**Stated goal**
Stop after the line with "C = bpy.context.scene.collection": repeat exactly every line before it, beginning with the first, and that line itself.

>> Begin Data section

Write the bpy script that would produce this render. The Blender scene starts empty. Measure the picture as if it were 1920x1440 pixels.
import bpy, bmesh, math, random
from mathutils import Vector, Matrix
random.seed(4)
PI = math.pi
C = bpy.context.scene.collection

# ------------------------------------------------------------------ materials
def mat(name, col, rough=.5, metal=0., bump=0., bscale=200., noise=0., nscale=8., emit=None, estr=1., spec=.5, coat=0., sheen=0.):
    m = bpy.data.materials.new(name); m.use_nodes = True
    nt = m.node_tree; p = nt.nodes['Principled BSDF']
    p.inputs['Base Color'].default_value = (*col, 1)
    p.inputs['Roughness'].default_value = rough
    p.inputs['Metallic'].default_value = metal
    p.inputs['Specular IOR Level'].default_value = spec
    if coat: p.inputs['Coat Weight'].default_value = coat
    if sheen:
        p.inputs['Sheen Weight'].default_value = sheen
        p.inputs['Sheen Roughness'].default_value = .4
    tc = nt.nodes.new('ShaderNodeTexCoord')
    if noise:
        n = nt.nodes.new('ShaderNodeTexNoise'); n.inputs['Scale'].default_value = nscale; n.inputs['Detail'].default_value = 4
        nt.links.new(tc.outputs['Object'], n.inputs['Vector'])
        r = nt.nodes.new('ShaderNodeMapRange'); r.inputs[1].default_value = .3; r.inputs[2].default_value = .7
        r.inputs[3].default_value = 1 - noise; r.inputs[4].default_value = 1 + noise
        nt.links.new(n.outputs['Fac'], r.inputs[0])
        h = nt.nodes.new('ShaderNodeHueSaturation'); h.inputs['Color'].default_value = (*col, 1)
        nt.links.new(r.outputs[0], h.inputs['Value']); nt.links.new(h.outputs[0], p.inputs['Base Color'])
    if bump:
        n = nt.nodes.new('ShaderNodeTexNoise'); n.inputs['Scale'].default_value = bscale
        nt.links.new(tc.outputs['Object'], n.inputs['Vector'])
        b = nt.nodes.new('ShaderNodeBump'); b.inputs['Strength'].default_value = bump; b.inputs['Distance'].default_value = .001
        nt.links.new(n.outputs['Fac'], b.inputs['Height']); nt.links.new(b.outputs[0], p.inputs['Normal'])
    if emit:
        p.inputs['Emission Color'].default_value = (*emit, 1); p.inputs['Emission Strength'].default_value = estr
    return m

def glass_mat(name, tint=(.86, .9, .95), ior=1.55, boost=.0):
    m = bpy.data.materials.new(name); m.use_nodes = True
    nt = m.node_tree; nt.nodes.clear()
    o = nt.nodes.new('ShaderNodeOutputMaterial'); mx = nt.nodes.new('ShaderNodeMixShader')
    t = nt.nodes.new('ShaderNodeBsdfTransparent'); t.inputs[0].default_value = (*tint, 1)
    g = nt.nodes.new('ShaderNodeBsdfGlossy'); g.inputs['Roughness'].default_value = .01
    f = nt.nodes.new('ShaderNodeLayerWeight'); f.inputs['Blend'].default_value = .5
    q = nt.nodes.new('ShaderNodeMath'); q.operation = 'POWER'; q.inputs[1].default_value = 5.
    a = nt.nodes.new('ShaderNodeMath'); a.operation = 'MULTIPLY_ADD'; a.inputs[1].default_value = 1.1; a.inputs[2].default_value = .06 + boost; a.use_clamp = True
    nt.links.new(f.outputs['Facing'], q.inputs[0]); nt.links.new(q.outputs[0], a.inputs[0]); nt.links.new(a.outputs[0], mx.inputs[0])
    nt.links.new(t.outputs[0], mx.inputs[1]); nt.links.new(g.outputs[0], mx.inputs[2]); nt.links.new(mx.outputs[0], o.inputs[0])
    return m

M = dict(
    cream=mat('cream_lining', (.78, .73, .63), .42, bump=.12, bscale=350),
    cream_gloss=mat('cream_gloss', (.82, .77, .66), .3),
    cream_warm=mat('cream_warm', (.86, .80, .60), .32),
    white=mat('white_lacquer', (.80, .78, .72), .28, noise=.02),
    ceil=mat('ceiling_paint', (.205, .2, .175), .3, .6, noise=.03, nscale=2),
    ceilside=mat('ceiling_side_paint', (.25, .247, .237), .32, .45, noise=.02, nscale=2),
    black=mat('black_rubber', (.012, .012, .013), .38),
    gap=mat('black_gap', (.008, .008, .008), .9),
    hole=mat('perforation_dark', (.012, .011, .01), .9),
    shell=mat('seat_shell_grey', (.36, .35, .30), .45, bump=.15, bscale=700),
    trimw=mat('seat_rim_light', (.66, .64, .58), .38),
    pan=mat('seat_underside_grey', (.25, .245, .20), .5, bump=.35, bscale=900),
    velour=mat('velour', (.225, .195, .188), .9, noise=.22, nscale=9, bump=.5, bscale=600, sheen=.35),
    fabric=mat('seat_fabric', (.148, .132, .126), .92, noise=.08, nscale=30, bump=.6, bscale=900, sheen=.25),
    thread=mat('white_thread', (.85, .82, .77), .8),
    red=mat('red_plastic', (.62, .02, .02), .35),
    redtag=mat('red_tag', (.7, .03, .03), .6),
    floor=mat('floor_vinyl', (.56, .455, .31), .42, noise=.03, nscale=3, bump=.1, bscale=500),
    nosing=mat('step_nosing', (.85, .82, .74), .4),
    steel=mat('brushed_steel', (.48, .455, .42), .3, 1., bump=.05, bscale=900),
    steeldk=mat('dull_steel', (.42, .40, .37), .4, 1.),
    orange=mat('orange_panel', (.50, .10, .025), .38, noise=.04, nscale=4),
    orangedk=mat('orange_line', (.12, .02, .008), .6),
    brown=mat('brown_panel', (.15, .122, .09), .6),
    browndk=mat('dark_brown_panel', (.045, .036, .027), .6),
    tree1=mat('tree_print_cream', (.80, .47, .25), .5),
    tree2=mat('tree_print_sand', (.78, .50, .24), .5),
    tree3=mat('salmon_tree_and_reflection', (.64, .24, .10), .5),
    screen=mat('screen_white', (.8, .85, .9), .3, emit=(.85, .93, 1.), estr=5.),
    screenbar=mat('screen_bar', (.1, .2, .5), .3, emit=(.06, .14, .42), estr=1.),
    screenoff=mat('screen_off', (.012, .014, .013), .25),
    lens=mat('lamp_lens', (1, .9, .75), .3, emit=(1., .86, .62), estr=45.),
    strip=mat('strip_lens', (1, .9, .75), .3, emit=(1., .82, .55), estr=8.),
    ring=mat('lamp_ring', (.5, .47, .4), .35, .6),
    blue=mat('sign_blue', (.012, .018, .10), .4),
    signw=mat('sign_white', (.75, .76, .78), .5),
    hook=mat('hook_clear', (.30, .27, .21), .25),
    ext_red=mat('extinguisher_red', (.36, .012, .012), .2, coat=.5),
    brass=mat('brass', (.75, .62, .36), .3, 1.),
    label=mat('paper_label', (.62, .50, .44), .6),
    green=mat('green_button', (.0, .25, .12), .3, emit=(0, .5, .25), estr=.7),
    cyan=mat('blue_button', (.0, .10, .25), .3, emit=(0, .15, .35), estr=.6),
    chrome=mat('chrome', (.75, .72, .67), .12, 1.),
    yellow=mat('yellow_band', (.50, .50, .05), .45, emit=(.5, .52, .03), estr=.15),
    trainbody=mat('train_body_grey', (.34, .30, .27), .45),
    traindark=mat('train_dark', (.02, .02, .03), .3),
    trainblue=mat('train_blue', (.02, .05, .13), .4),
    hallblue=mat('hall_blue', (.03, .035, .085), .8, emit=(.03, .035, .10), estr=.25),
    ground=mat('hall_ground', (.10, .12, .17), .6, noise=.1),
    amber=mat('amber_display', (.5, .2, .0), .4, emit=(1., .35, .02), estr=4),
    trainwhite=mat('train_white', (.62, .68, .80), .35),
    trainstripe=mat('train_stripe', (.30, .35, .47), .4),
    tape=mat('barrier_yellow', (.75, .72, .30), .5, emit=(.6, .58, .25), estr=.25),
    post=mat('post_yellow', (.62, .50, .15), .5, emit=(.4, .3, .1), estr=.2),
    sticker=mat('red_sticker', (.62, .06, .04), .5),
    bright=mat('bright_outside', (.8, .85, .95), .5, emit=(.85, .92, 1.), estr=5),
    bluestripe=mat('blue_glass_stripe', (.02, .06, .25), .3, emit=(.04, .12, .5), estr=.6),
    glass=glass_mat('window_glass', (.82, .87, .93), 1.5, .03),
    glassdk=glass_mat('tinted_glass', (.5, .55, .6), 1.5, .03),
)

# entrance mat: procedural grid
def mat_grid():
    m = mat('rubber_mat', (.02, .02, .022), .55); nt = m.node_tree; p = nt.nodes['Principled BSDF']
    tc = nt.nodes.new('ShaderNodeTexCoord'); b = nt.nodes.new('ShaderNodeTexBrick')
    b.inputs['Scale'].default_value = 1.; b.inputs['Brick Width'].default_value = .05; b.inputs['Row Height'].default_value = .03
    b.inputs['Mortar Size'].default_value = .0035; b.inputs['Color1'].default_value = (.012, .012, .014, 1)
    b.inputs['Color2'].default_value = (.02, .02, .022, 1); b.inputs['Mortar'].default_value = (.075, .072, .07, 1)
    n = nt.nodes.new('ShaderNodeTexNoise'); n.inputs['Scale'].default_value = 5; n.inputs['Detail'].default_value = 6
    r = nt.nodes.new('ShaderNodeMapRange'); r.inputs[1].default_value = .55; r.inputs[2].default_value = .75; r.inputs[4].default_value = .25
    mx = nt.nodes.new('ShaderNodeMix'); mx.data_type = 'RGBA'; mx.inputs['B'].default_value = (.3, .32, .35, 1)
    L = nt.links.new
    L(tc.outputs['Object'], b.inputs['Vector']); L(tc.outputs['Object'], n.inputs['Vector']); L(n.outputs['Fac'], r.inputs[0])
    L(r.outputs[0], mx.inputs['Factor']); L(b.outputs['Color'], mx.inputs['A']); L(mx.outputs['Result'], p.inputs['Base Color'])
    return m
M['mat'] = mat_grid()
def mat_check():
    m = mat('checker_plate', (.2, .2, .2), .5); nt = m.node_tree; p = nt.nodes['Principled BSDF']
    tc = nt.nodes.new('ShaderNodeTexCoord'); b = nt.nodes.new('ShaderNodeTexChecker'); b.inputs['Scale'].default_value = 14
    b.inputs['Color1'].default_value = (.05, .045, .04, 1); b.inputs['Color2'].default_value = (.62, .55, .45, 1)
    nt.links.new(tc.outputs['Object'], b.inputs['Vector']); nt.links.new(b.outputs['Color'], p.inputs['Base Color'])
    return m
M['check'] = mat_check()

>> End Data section

**Task result**
Write the bpy script that would produce this render. The Blender scene starts empty. Measure the picture as if it were 1920x1440 pixels.
import bpy, bmesh, math, random
from mathutils import Vector, Matrix
random.seed(4)
PI = math.pi
C = bpy.context.scene.collection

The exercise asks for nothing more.